The Wisconsin surplus was $7 billion before our political leaders turned the surplus into a political football. First, the Republican-controlled Joint Finance Committee threw out the governor’s budget and his proposed income tax cuts. Then the governor vetoed the tax cuts in the GOP budget. Only small cuts for the lowest level of taxpayers went unscathed.

Most of the $3 billion taken out of the surplus went to K-12 education, either to public schools or expanded funding for choice schools. There has been little blowback on that compromise.
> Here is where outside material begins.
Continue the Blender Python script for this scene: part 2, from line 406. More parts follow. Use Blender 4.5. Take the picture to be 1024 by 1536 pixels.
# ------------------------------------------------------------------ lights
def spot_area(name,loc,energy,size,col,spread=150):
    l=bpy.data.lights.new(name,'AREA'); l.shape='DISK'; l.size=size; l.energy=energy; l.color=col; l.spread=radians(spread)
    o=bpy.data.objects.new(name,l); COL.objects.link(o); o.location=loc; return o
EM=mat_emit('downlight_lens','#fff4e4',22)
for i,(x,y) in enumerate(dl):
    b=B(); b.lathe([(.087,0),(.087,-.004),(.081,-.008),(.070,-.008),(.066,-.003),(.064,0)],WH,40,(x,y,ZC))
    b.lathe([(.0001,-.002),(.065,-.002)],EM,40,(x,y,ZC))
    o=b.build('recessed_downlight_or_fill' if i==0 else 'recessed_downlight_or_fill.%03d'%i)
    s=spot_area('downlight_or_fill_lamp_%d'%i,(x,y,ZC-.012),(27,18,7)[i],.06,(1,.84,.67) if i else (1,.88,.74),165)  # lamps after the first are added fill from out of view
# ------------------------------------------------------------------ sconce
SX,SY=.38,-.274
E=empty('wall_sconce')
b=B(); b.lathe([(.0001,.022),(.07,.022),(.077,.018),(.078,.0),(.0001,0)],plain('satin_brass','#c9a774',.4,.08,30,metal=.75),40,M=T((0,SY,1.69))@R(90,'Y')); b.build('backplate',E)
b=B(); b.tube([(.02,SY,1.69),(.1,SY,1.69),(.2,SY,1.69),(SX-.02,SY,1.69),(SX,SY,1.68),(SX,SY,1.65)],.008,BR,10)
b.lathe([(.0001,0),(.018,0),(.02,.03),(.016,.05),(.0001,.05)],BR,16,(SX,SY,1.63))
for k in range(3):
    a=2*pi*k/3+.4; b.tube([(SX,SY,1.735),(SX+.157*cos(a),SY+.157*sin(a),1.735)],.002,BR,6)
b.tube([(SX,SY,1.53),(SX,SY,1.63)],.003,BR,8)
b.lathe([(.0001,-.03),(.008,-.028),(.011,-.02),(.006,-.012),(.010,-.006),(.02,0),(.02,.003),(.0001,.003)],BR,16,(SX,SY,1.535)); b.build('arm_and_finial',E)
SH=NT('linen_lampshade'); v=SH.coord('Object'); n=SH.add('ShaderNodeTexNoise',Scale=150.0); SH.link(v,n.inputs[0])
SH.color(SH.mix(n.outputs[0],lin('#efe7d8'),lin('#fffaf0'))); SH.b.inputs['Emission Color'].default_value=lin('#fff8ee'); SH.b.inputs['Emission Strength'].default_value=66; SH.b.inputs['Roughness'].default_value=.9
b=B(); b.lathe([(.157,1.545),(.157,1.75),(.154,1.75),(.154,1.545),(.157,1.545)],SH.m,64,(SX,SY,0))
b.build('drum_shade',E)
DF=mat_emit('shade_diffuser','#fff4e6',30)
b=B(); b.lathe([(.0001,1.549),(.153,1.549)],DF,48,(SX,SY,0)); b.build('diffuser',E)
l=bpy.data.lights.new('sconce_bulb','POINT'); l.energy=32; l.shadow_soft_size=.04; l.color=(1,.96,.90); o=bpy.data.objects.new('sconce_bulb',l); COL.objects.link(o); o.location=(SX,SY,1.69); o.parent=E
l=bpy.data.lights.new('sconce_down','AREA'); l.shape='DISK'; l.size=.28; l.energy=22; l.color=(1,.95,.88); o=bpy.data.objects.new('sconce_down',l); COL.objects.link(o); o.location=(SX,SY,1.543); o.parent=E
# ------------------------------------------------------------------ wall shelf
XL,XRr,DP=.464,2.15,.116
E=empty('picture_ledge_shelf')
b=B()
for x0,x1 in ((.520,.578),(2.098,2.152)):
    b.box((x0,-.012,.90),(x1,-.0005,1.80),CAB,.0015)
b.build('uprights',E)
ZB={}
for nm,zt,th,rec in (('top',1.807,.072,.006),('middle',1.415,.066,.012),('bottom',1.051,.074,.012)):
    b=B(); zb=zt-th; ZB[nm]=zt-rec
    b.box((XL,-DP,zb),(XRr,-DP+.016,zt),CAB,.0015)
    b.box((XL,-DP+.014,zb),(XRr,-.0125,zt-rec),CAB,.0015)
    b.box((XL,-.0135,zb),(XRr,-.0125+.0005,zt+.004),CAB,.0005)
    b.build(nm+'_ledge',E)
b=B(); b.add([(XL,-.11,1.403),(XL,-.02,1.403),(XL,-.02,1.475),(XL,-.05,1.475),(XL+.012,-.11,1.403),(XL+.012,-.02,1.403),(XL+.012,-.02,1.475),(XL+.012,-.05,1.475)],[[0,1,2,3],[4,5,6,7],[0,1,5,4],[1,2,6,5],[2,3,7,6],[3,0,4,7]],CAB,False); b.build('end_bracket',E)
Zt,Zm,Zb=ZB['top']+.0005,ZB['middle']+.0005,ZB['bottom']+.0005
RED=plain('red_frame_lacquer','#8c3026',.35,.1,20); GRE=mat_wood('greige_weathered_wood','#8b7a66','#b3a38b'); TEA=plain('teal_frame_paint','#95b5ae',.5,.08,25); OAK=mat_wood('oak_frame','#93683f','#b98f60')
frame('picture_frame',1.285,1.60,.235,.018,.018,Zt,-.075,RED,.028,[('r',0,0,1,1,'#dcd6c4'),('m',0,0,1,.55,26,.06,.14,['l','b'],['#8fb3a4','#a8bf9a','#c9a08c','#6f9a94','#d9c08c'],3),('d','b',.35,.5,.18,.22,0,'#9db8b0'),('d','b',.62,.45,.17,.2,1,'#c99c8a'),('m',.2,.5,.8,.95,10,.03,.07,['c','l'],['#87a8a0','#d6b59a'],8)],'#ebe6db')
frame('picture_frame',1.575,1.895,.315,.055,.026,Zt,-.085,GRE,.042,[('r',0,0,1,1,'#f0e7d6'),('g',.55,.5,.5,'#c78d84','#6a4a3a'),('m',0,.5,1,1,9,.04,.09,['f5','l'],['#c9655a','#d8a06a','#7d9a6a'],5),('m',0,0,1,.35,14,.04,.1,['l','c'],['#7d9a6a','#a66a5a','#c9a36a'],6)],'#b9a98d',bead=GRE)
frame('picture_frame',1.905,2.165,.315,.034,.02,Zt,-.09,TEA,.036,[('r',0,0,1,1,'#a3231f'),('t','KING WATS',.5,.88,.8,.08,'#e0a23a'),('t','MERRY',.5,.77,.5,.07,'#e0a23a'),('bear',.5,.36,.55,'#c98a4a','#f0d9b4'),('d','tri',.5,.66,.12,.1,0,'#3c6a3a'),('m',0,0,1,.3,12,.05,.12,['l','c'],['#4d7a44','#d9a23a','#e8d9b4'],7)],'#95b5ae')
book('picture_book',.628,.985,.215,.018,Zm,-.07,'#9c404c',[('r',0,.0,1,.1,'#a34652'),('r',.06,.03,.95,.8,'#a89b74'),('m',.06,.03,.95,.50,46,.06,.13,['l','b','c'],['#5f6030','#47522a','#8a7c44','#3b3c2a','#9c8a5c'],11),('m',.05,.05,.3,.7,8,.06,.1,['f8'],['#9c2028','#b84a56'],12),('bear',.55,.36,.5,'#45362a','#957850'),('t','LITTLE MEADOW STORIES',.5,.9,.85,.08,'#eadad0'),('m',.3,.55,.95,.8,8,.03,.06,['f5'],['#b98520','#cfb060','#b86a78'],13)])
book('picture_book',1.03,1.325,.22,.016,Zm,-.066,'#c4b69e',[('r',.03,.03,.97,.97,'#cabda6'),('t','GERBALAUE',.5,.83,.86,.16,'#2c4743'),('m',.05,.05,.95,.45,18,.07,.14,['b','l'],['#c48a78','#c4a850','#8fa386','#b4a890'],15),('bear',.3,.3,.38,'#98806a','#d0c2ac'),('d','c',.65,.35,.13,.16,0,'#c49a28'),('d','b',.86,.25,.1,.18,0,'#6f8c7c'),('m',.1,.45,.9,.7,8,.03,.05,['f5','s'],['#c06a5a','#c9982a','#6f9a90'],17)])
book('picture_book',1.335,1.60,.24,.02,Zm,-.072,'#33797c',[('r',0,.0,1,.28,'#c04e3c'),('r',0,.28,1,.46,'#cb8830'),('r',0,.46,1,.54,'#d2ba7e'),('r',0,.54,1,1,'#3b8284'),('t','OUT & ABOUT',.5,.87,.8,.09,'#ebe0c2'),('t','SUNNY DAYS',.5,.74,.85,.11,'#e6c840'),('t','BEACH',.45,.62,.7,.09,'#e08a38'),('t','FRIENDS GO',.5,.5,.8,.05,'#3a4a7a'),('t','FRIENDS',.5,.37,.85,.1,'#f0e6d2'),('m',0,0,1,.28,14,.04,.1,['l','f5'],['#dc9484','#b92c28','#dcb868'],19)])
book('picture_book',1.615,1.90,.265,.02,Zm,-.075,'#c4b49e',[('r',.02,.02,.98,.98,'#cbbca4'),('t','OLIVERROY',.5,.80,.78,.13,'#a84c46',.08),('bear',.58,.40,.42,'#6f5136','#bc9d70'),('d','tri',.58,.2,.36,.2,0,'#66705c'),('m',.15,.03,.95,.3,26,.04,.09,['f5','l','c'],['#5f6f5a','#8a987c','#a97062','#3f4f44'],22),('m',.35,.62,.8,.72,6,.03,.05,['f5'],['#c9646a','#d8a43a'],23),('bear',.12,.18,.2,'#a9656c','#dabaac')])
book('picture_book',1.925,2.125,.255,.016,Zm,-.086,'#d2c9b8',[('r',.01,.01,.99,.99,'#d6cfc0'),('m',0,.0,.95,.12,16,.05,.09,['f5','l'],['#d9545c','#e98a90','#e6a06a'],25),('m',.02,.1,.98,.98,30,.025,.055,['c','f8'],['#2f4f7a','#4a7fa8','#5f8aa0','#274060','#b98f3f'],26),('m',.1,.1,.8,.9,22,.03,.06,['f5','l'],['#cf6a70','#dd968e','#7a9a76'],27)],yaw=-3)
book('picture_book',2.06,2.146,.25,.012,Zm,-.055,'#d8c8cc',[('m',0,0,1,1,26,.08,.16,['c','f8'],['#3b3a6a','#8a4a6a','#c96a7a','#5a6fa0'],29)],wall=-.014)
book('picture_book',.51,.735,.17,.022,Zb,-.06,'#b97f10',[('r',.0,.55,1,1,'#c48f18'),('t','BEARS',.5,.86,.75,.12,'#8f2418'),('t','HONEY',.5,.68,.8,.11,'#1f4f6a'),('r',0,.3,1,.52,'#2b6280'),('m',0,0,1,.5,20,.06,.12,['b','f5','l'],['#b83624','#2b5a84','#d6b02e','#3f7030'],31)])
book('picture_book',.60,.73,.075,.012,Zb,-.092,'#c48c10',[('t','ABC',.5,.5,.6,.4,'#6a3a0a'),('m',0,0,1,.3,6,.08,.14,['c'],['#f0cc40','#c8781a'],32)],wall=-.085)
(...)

It is good to see more investment in education, although the University of Wisconsin was left out in the cold.

Eventually, the partisan players on both sides of the aisle will have to arrive at some kind of compromise on where the tax cuts should end up from the remaining $4 billion.

Let’s inject some strategic economic thinking on the $4 billion, on what has so far been a purely high stakes political game:

  • Let’s agree that tax cuts are good for the economy. To make a point, back in 2021, Noah Williams, the then head of The Center for Research on the Wisconsin Economy (CROWE) at the University of Wisconsin – Madison, proposed eliminating the state income tax altogether and replacing it with an 8% sales tax, up from the current 5%. He projected that reform would lead to a long-run increase in the state’s economy of about 8% and higher employment of about 7%. That didn’t come close to happening, but it demonstrates that across-the-board cuts of the income tax can juice the economy. As we all know, a more robust economy is good for all the citizens of the state.
  • Let’s acknowledge that Wisconsin has one of the most progressive income tax structures in the country. The bottom 26% of earners pay no state taxes. The bottom two of four brackets, up to $17,000 and $34,000 for a couple, pay only 3.54 % and 4.65%. Obviously, there’s limited room to cut there.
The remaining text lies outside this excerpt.